Return, exactly as written, every line from the first line of the data below through the line that contains "ppart(m, 'base_moulding', 'silt', e)".

---

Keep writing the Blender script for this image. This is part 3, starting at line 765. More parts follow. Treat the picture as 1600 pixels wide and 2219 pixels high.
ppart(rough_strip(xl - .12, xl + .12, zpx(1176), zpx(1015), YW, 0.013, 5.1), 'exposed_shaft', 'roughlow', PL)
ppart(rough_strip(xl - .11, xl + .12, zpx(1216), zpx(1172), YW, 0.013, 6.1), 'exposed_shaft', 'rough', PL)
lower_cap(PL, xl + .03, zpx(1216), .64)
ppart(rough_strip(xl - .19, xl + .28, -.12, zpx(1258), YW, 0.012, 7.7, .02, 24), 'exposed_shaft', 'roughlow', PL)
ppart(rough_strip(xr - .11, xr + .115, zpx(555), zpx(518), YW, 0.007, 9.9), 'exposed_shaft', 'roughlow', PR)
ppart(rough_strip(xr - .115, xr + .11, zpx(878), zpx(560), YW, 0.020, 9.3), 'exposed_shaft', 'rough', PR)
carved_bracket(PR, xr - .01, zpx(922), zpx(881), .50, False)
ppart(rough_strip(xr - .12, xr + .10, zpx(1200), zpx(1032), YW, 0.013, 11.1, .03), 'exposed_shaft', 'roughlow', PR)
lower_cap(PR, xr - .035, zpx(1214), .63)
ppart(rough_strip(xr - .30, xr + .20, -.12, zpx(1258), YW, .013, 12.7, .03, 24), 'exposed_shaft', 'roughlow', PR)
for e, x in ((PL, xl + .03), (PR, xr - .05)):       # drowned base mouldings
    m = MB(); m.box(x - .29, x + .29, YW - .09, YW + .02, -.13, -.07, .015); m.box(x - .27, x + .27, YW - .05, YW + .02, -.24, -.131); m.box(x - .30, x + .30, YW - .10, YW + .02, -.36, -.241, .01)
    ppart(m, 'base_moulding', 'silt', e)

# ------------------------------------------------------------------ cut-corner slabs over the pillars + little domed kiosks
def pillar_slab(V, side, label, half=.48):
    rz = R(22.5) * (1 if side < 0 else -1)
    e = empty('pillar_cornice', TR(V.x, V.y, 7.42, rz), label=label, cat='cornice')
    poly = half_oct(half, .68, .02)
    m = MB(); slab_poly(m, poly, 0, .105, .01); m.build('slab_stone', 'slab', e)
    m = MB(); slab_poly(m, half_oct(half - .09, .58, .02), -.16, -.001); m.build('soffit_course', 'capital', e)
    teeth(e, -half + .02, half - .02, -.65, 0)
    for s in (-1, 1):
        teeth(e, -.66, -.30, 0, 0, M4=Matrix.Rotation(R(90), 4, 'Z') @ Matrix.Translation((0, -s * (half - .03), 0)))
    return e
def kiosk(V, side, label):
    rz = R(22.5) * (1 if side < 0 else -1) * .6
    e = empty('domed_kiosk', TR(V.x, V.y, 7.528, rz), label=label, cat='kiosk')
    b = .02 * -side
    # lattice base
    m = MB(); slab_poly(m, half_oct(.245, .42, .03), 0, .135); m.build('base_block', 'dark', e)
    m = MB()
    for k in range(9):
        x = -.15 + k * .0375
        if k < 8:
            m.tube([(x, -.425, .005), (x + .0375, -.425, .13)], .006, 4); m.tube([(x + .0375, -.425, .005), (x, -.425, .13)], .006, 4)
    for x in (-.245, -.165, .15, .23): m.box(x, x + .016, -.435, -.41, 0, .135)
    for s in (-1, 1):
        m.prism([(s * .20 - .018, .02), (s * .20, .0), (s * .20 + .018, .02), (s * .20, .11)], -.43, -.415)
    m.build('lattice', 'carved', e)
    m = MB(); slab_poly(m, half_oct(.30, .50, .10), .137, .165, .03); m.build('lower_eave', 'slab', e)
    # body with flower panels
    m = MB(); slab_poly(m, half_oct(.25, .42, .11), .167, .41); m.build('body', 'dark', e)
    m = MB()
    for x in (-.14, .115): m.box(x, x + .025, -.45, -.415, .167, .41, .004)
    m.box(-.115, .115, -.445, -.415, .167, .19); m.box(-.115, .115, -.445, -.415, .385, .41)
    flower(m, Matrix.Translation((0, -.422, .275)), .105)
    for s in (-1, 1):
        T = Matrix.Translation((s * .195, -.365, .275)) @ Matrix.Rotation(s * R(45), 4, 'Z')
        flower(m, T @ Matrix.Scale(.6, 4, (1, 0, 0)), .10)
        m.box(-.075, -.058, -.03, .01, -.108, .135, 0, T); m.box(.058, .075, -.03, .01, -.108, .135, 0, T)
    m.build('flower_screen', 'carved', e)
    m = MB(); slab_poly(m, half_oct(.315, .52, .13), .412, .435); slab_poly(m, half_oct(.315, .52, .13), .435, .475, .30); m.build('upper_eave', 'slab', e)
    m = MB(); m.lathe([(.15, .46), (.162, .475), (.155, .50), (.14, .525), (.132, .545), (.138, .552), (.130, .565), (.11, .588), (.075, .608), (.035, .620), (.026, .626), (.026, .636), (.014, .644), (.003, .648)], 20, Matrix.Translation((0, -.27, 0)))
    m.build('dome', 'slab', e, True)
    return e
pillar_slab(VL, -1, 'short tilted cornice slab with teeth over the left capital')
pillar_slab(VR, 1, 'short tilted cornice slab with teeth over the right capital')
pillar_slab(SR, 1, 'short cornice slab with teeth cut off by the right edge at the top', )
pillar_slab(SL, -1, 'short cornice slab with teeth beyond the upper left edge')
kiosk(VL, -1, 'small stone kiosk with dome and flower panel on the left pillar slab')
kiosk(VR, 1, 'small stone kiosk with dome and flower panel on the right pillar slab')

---

=== The response ===
Keep writing the Blender script for this image. This is part 3, starting at line 765. More parts follow. Treat the picture as 1600 pixels wide and 2219 pixels high.
ppart(rough_strip(xl - .12, xl + .12, zpx(1176), zpx(1015), YW, 0.013, 5.1), 'exposed_shaft', 'roughlow', PL)
ppart(rough_strip(xl - .11, xl + .12, zpx(1216), zpx(1172), YW, 0.013, 6.1), 'exposed_shaft', 'rough', PL)
lower_cap(PL, xl + .03, zpx(1216), .64)
ppart(rough_strip(xl - .19, xl + .28, -.12, zpx(1258), YW, 0.012, 7.7, .02, 24), 'exposed_shaft', 'roughlow', PL)
ppart(rough_strip(xr - .11, xr + .115, zpx(555), zpx(518), YW, 0.007, 9.9), 'exposed_shaft', 'roughlow', PR)
ppart(rough_strip(xr - .115, xr + .11, zpx(878), zpx(560), YW, 0.020, 9.3), 'exposed_shaft', 'rough', PR)
carved_bracket(PR, xr - .01, zpx(922), zpx(881), .50, False)
ppart(rough_strip(xr - .12, xr + .10, zpx(1200), zpx(1032), YW, 0.013, 11.1, .03), 'exposed_shaft', 'roughlow', PR)
lower_cap(PR, xr - .035, zpx(1214), .63)
ppart(rough_strip(xr - .30, xr + .20, -.12, zpx(1258), YW, .013, 12.7, .03, 24), 'exposed_shaft', 'roughlow', PR)
for e, x in ((PL, xl + .03), (PR, xr - .05)):       # drowned base mouldings
    m = MB(); m.box(x - .29, x + .29, YW - .09, YW + .02, -.13, -.07, .015); m.box(x - .27, x + .27, YW - .05, YW + .02, -.24, -.131); m.box(x - .30, x + .30, YW - .10, YW + .02, -.36, -.241, .01)
    ppart(m, 'base_moulding', 'silt', e)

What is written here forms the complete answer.